In 1956 it had 86 branches, 65 city branches and 109 village branches. From its initial share capital of 15 million pesetas, only half of which had been paid up in 1901, by 1956 it had grown to 300 paid-up and registered shares, of which 57 had been paid out of profits. Its securities portfolio, excluding public funds, amounted to 1,400,000,000 pesetas in 1901 and reached 1,586 million pesetas in 1955. Dividends distributed in 1901 amounted to 112,507 pesetas and in 1955 reached 49,400,000 pesetas. Its liquid profits grew strongly from 1940 onwards. Deposits, which in 1940 amounted to 1,000 million pesetas, reached 20,000 million pesetas in 1960. The autarchy was also a period of business promotion in key sectors such as textiles, paper and real estate. Supported or forced by the banking law of 1962, Indubán was created as an exclusively industrial bank and in the sixties and seventies it opened offices in Mexico, New York and later in Amsterdam and London.
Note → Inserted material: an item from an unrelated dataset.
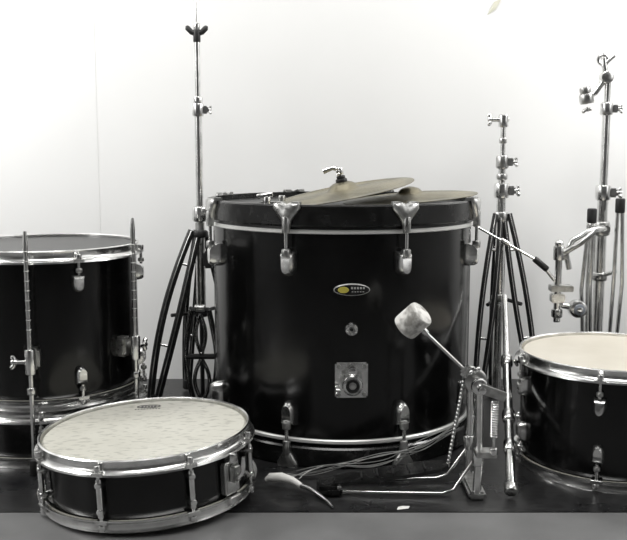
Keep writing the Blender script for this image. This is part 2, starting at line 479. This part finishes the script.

With the arrival of democracy, the banking crisis of 1978-1984 and the entry into the EEC, Spanish banks had to adapt to a more competitive market which required a considerably larger volume of capital in order to be able to take on international loans. Banco de Vizcaya had to adapt to these profound changes. Taking advantage of the banking crisis, it acquired Banco de Crédito Comercial (1980), Banco Meridional and Banco de Préstamo y Ahorro (1981), Banco Occidental (1982) and Banca Catalana (1984). In 1988 it merged with Banco de Bilbao after the failure of its takeover bid for Banesto, creating BBV which, in 1999, acquired Corporación Bancaria Argentaria, which came from the merger of the public bank, Banco Exterior and Caja Postal de Ahorros, creating BBVA.